Pentas wayang Elias sang Pinunjul
Pada (7/2/2011) banyak orang memenuhi Jalan Gereja Gombong. Ada tenda raksasa di depan gereja Santo Mikael Gombong. Setelah atraksi barongsai, penonton diajak pembawa acara memasuki tenda raksasa itu. Pastor Handi memulai aksi mendalangnya. Malam itu ia mengambil lakon Elias Sang Pinunjul. Fokus cerita ada pada tokoh perjanjian Lama (Kitab 1Raja-raja) yang bernama Elia (ejaan Jawa menjad Elias atau Ilyas).

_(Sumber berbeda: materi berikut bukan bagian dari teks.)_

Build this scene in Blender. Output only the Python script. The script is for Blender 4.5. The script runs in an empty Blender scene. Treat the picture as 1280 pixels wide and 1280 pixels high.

Elia disebut "pinunjul" artinya: penuh keutamaan (hebat dalam olah batin). Cerita ini mau melukiskan perjuangan nabi Elia dalam mewartakan kebenaran. Kisah ini menjadi lebih hidup dan seru dengan hadirnya tragedi perebutan kebun anggur Nabot oleh Raja Ahab. Pastor Handi memainkan adegan lagan (peperangan) ini dengan sangat indah sehingga umat yang hadir sekan ikut merasakan atmosfer perang itu.
Pertunjukan wayang wahyu yang berdurasi kurang lebih tiga jam ini menjadi makin menarik karena diselingi dengan tokoh komedi Aman dan Amin seperti halnya hadirnya tokoh punakawan dalam Wayang Purwa. Dengan gaya humornya, Pastor Handi menggunakan kedua tokoh komedi ini untuk mengupas ajaran iman Katolik. Pagelaran wayang ini diakhiri dengan kisah bertobatnya Raja Ahab. Israel pun kembali mendapatkan hujan, menemukan kembali kebahagiaan dan kesejahteraan dalam iman akan Allah.
Pastor Handi menemukan kebahagiaan setiap mendalang. Salah satunya karena banyak pelajaran moral yang didapat dalam setiap cerita wayang. Cerita dalam pertunjukan wayang kulit sejatinya menampilkan ajaran moral, dimana manusia hidup diharapkan dapat mengetahui mana yang baik dan mana yang buruk. Manusia tidak akan dapat lari dan melepas tanggung jawab dari tindakan-tindakannya. Inilah salah satu ajaran wayang tentang bagaimana manusia harus bersikap.
Begitu pentas wayang usai, Pastor Handi pun bersiap-siap pulang ke parokinya. Tugas-tugas pastoral sudah menantinya. Namun ia pulang dengan membawa suasana hati yang penuh kebahagiaan, Baginya, mendalang berarti caranya mewartakan kasih Tuhan dalam Kitab Suci. Sang dalang pun kembali bertugas sebagai gembala umat. Suatu identitas dan amanat luhur yang tidak ingin dilupakannya.